Un CD de toute beauté

Le CD, intitulé "Mirages", est, lui, magnifique. Car on n'y entend que la voix. Il n'y a plus aucun des intermèdes symphoniques qu'exige un concert, aussi soigneusement choisis qu'ils aient été. Tous les airs que nous avons entendus sont là, parfois magnifiés (le "Rossignol" de Stravinsky est une splendeur) L'ordre d'écoute, lui, est très intelligemment composé et ce qui nous restait à entendre est tout aussi admirable. "Mes longs cheveux descendent" du "Pelléas et Mélisande" de Debussy est d'une pure et étrange beauté, qui donne aux "Clochettes" de "Lakmé" qui le suivent une force inattendue comme si Delibes et Debussy dialoguaient à travers leurs héroïnes. "Le voyage" de Charles Koechlin, avec ses notes altérées, sa difficile polytonalité, est le charme même, grâce aussi à l'accompagnement exemplaire de Tharaud. Il y a enfin un magnifique trio pour voix de femmes, tiré de "Thaïs" de Massenet (enfin autre chose que la "Méditation"), magnifique aussi grâce aux gosiers de l'autre soprano, Jodie Devos, et surtout de la troublante mezzo qu'est Marianne Crebassa

C) Piergab

C) Piergab

Crebassa qui retrouve Devieilhe dans le duo des fleurs de "Lakmé", morceau envoûtant, le CD se concluant par la mort de Lakmé, "Tu m'as donné le plus doux rêve" où la beauté de la voix de Sabine Devieilhe est à tomber. Cela fait longtemps qu'on avait pas entendu un si bel hommage, et si bien construit, à nos opéras nationaux dont on redécouvre de plus en plus toutes les splendeurs et toutes les richesses.

 

Concert de Sabine Devieilhe, soprano, avec l'orchestre "Les siècles", direction François-Xavier Roth: oeuvres symphoniques de Thomas, Delibes et Saint-Saëns, mélodies et airs d'opéra de Thomas, Berlioz, Delage, Stravinsky, Messager, Delibes.

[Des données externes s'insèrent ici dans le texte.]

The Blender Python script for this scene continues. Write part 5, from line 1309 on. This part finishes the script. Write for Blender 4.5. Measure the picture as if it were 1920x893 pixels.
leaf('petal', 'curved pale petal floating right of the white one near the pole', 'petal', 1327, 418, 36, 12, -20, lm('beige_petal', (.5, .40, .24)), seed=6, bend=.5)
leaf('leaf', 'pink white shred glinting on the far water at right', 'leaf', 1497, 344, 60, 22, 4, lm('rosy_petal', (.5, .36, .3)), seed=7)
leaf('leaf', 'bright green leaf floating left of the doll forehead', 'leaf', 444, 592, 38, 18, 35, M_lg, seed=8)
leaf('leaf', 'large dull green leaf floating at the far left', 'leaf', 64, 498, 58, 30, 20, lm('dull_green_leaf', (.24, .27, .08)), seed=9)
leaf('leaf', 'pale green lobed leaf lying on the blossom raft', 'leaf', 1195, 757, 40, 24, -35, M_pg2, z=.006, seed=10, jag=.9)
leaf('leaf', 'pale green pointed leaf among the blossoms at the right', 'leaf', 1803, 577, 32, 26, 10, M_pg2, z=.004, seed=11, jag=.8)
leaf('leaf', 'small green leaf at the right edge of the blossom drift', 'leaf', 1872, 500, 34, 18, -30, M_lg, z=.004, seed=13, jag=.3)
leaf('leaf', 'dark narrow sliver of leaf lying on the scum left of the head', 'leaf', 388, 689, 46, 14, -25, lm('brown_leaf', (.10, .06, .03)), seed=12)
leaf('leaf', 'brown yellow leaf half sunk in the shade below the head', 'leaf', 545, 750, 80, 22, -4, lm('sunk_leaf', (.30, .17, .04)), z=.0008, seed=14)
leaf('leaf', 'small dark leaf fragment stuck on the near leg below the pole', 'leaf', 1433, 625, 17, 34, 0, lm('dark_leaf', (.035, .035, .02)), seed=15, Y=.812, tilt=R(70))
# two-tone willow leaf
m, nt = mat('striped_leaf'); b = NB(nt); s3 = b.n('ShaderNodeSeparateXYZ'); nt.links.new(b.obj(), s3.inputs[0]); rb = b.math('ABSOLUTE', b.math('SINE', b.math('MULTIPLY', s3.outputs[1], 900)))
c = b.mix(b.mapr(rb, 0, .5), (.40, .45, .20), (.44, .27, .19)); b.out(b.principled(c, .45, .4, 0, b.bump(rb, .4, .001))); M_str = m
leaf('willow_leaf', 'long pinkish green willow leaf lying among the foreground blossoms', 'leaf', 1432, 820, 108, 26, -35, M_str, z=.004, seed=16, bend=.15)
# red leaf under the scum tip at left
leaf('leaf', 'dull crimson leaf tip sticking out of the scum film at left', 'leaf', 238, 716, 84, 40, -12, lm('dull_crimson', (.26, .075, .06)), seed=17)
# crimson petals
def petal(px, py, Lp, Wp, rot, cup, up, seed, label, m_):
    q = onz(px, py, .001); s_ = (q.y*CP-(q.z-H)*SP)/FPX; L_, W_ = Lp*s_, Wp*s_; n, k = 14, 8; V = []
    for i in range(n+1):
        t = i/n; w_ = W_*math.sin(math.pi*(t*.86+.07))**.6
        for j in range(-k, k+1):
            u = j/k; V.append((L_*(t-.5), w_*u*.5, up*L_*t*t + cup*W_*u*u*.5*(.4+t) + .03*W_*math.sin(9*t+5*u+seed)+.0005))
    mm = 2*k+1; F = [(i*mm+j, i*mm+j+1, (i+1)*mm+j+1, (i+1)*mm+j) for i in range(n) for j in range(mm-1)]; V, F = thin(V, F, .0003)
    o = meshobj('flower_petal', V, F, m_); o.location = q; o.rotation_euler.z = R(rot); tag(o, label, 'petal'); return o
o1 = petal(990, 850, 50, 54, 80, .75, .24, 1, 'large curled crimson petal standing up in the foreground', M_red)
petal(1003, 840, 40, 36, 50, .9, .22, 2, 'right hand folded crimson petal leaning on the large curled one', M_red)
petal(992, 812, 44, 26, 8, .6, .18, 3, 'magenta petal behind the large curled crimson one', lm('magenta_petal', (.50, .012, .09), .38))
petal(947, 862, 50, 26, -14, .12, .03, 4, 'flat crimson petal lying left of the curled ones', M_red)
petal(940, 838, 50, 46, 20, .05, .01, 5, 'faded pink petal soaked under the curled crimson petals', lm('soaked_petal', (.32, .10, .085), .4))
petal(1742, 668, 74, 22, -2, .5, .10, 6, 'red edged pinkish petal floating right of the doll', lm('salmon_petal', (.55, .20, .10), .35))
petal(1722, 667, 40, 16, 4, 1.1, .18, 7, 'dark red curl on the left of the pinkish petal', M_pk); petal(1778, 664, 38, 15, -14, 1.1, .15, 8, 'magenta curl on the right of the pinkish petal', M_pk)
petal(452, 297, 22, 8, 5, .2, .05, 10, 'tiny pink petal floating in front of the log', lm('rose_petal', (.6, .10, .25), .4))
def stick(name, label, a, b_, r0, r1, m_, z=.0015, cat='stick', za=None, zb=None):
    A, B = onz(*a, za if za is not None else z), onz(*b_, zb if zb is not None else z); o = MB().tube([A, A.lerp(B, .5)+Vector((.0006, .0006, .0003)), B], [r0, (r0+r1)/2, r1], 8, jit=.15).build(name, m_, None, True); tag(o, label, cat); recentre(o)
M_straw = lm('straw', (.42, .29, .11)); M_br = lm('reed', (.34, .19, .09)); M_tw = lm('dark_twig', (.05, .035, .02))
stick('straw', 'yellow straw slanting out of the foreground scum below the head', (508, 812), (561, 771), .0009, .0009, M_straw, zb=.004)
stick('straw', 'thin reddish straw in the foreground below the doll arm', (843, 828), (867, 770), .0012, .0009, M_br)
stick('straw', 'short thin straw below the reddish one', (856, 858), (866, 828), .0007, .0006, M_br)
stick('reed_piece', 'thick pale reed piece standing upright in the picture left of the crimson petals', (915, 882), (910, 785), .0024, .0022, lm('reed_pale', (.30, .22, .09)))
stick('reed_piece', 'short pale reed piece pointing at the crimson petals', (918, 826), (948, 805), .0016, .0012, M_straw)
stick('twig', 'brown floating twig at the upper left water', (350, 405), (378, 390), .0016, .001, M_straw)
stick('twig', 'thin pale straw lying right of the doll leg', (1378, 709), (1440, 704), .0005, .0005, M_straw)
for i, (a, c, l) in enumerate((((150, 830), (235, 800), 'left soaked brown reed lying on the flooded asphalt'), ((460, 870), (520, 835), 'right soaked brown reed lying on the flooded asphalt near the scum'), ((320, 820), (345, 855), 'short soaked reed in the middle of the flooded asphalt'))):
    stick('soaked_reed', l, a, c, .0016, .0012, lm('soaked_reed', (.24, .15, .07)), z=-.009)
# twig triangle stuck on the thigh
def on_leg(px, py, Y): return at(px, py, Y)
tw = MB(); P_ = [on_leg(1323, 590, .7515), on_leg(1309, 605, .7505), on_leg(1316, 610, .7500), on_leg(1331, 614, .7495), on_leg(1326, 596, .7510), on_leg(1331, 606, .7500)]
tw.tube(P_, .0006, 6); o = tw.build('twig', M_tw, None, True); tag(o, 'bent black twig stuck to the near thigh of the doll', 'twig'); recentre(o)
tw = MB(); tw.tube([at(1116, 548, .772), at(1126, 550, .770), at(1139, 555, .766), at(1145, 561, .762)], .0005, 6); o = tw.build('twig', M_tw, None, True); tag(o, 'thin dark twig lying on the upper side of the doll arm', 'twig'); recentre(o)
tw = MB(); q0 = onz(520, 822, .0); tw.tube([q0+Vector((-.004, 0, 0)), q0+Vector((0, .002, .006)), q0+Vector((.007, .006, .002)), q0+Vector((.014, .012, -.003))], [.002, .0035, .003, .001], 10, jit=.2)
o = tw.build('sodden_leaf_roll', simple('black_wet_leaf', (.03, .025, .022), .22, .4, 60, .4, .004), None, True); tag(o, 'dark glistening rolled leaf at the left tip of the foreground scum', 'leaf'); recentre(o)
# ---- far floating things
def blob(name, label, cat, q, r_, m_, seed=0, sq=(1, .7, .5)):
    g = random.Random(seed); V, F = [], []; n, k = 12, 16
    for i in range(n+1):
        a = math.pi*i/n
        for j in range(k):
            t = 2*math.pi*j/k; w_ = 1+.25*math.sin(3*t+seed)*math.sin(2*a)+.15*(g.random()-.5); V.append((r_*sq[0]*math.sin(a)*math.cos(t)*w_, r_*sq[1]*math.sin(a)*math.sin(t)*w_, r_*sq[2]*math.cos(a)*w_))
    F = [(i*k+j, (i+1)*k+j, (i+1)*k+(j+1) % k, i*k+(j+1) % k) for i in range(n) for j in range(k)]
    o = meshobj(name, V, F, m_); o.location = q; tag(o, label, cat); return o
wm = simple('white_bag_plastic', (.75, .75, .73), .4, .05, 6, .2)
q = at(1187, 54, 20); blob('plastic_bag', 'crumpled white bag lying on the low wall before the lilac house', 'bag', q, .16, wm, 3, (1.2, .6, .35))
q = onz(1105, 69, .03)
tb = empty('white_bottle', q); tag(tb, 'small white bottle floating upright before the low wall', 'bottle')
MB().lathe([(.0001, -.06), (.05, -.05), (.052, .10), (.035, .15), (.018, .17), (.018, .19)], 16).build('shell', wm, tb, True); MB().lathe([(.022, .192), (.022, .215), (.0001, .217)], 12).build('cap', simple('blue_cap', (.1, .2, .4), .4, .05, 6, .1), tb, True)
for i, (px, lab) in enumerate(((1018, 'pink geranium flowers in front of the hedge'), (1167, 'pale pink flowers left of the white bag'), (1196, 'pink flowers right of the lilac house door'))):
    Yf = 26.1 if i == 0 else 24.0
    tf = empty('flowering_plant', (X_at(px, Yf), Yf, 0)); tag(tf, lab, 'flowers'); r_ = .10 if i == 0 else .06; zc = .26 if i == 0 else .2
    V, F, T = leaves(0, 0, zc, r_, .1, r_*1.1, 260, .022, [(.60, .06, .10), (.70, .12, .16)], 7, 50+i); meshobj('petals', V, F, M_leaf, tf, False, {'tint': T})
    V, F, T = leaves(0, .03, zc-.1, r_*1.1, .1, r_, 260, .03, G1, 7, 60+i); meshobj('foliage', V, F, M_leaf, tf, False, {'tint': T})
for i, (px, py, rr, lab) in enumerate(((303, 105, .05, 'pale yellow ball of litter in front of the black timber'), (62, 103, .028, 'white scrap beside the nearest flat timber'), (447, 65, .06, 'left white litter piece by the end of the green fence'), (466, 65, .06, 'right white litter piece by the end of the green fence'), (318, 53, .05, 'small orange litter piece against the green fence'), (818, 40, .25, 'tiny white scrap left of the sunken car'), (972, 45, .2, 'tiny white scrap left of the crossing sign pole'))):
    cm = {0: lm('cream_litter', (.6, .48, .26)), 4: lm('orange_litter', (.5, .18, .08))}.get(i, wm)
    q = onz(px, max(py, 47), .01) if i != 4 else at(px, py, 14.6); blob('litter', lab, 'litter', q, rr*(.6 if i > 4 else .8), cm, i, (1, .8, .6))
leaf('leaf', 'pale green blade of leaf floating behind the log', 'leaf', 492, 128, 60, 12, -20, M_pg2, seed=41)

"Mirages": mêmes interprètes avec Jodie Devos, soprano, Marianne Crebassa, mezzo, Alexandre Tharaud, piano; mêmes oeuvres avec d'autres airs de Debussy, Massenet et Koechlin. 1 CD Erato

Deux informations pour les amateurs: ce rôle d'Ophélie dans le "Hamlet" d'Ambroise Thomas, Sabine Devieilhe l'interprétera à l'Opéra-Comique à Paris en décembre 2018. D'ici là, elle sera de la reprise de "Dialogues des Carmélites" de Poulenc au Théâtre des Champs-Elysées en mars, dans le rôle que tenait Sandrine Piau.